Direction >>
Set down each line of the data below exactly as it stands, dropping the pictures.

Material >>
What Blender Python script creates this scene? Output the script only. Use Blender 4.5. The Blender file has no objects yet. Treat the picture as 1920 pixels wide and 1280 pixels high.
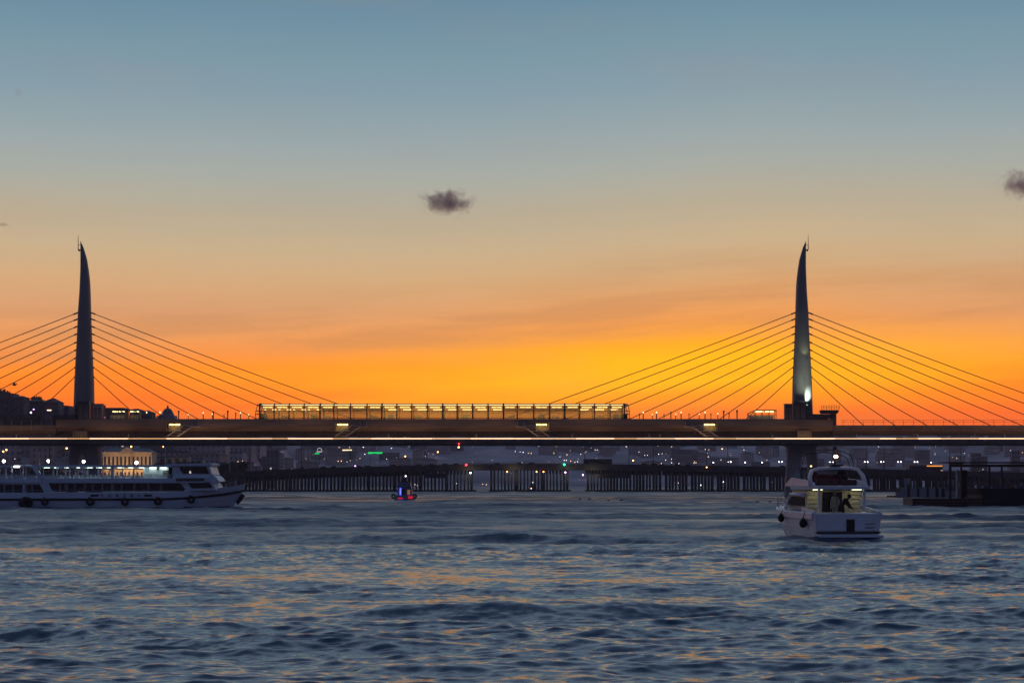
import bpy, math, random
import numpy as np
from mathutils import Vector, Matrix
random.seed(7)
rng = np.random.default_rng(11)
S = bpy.context.scene
COL = S.collection
PI = math.pi
F = 3780.0; CX = 960.0; HY = 905.0; CAMZ = 3.4
def X(px, d): return (px - CX) * d / F
def Z(py, d): return CAMZ - (py - HY) * d / F
def lin(c):
    return tuple(((v/255)/12.92 if v/255 <= .04045 else ((v/255+.055)/1.055)**2.4) for v in c)

# ------------------------------------------------------------------ materials
def new_mat(name):
    m = bpy.data.materials.new(name); m.use_nodes = True
    nt = m.node_tree; nt.nodes.clear()
    o = nt.nodes.new('ShaderNodeOutputMaterial')
    return m, nt, o
def mat(name, c, rough=.6, metal=0., var=.25, scale=1.5, c2=None, spec=.4, bump=0., stretch=(1,1,1)):
    m, nt, o = new_mat(name)
    b = nt.nodes.new('ShaderNodeBsdfPrincipled')
    b.inputs['Roughness'].default_value = rough; b.inputs['Metallic'].default_value = metal
    b.inputs['Specular IOR Level'].default_value = spec
    tc = nt.nodes.new('ShaderNodeTexCoord'); mp = nt.nodes.new('ShaderNodeMapping')
    mp.inputs['Scale'].default_value = stretch
    n = nt.nodes.new('ShaderNodeTexNoise'); n.inputs['Scale'].default_value = scale; n.inputs['Detail'].default_value = 5
    nt.links.new(tc.outputs['Object'], mp.inputs[0]); nt.links.new(mp.outputs[0], n.inputs['Vector'])
    r = nt.nodes.new('ShaderNodeValToRGB')
    lo = tuple(v*(1-var) for v in c); hi = c2 if c2 else tuple(min(1, v*(1+var)) for v in c)
    r.color_ramp.elements[0].position = .32; r.color_ramp.elements[1].position = .68
    r.color_ramp.elements[0].color = (*lo, 1); r.color_ramp.elements[1].color = (*hi, 1)
    nt.links.new(n.outputs['Fac'], r.inputs[0]); nt.links.new(r.outputs[0], b.inputs['Base Color'])
    if bump:
        bp = nt.nodes.new('ShaderNodeBump'); bp.inputs['Strength'].default_value = bump
        nt.links.new(n.outputs['Fac'], bp.inputs['Height']); nt.links.new(bp.outputs[0], b.inputs['Normal'])
    nt.links.new(b.outputs[0], o.inputs[0])
    return m
def emit(name, c, s, sample=True):
    m, nt, o = new_mat(name)
    e = nt.nodes.new('ShaderNodeEmission'); e.inputs[0].default_value = (*c, 1); e.inputs[1].default_value = s
    nt.links.new(e.outputs[0], o.inputs[0])
    if not sample: m.cycles.emission_sampling = 'NONE'
    return m
def glass(name, tint, diff=.1, dcol=(.8,.8,.75), gloss=.08):
    m, nt, o = new_mat(name)
    t = nt.nodes.new('ShaderNodeBsdfTransparent'); t.inputs[0].default_value = (*tint, 1)
    d = nt.nodes.new('ShaderNodeBsdfTranslucent'); d.inputs[0].default_value = (*dcol, 1)
    d2 = nt.nodes.new('ShaderNodeBsdfDiffuse'); d2.inputs[0].default_value = (*dcol, 1)
    g = nt.nodes.new('ShaderNodeBsdfGlossy'); g.inputs['Roughness'].default_value = .08
    a0 = nt.nodes.new('ShaderNodeMixShader'); a0.inputs[0].default_value = .5
    a1 = nt.nodes.new('ShaderNodeMixShader'); a1.inputs[0].default_value = diff
    a2 = nt.nodes.new('ShaderNodeMixShader'); a2.inputs[0].default_value = gloss
    nt.links.new(d.outputs[0], a0.inputs[1]); nt.links.new(d2.outputs[0], a0.inputs[2])
    nt.links.new(t.outputs[0], a1.inputs[1]); nt.links.new(a0.outputs[0], a1.inputs[2])
    nt.links.new(a1.outputs[0], a2.inputs[1]); nt.links.new(g.outputs[0], a2.inputs[2])
    nt.links.new(a2.outputs[0], o.inputs[0])
    return m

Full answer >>
What Blender Python script creates this scene? Output the script only. Use Blender 4.5. The Blender file has no objects yet. Treat the picture as 1920 pixels wide and 1280 pixels high.
import bpy, math, random
import numpy as np
from mathutils import Vector, Matrix
random.seed(7)
rng = np.random.default_rng(11)
S = bpy.context.scene
COL = S.collection
PI = math.pi
F = 3780.0; CX = 960.0; HY = 905.0; CAMZ = 3.4
def X(px, d): return (px - CX) * d / F
def Z(py, d): return CAMZ - (py - HY) * d / F
def lin(c):
    return tuple(((v/255)/12.92 if v/255 <= .04045 else ((v/255+.055)/1.055)**2.4) for v in c)

# ------------------------------------------------------------------ materials
def new_mat(name):
    m = bpy.data.materials.new(name); m.use_nodes = True
    nt = m.node_tree; nt.nodes.clear()
    o = nt.nodes.new('ShaderNodeOutputMaterial')
    return m, nt, o
def mat(name, c, rough=.6, metal=0., var=.25, scale=1.5, c2=None, spec=.4, bump=0., stretch=(1,1,1)):
    m, nt, o = new_mat(name)
    b = nt.nodes.new('ShaderNodeBsdfPrincipled')
    b.inputs['Roughness'].default_value = rough; b.inputs['Metallic'].default_value = metal
    b.inputs['Specular IOR Level'].default_value = spec
    tc = nt.nodes.new('ShaderNodeTexCoord'); mp = nt.nodes.new('ShaderNodeMapping')
    mp.inputs['Scale'].default_value = stretch
    n = nt.nodes.new('ShaderNodeTexNoise'); n.inputs['Scale'].default_value = scale; n.inputs['Detail'].default_value = 5
    nt.links.new(tc.outputs['Object'], mp.inputs[0]); nt.links.new(mp.outputs[0], n.inputs['Vector'])
    r = nt.nodes.new('ShaderNodeValToRGB')
    lo = tuple(v*(1-var) for v in c); hi = c2 if c2 else tuple(min(1, v*(1+var)) for v in c)
    r.color_ramp.elements[0].position = .32; r.color_ramp.elements[1].position = .68
    r.color_ramp.elements[0].color = (*lo, 1); r.color_ramp.elements[1].color = (*hi, 1)
    nt.links.new(n.outputs['Fac'], r.inputs[0]); nt.links.new(r.outputs[0], b.inputs['Base Color'])
    if bump:
        bp = nt.nodes.new('ShaderNodeBump'); bp.inputs['Strength'].default_value = bump
        nt.links.new(n.outputs['Fac'], bp.inputs['Height']); nt.links.new(bp.outputs[0], b.inputs['Normal'])
    nt.links.new(b.outputs[0], o.inputs[0])
    return m
def emit(name, c, s, sample=True):
    m, nt, o = new_mat(name)
    e = nt.nodes.new('ShaderNodeEmission'); e.inputs[0].default_value = (*c, 1); e.inputs[1].default_value = s
    nt.links.new(e.outputs[0], o.inputs[0])
    if not sample: m.cycles.emission_sampling = 'NONE'
    return m
def glass(name, tint, diff=.1, dcol=(.8,.8,.75), gloss=.08):
    m, nt, o = new_mat(name)
    t = nt.nodes.new('ShaderNodeBsdfTransparent'); t.inputs[0].default_value = (*tint, 1)
    d = nt.nodes.new('ShaderNodeBsdfTranslucent'); d.inputs[0].default_value = (*dcol, 1)
    d2 = nt.nodes.new('ShaderNodeBsdfDiffuse'); d2.inputs[0].default_value = (*dcol, 1)
    g = nt.nodes.new('ShaderNodeBsdfGlossy'); g.inputs['Roughness'].default_value = .08
    a0 = nt.nodes.new('ShaderNodeMixShader'); a0.inputs[0].default_value = .5
    a1 = nt.nodes.new('ShaderNodeMixShader'); a1.inputs[0].default_value = diff
    a2 = nt.nodes.new('ShaderNodeMixShader'); a2.inputs[0].default_value = gloss
    nt.links.new(d.outputs[0], a0.inputs[1]); nt.links.new(d2.outputs[0], a0.inputs[2])
    nt.links.new(t.outputs[0], a1.inputs[1]); nt.links.new(a0.outputs[0], a1.inputs[2])
    nt.links.new(a1.outputs[0], a2.inputs[1]); nt.links.new(g.outputs[0], a2.inputs[2])
    nt.links.new(a2.outputs[0], o.inputs[0])
    return m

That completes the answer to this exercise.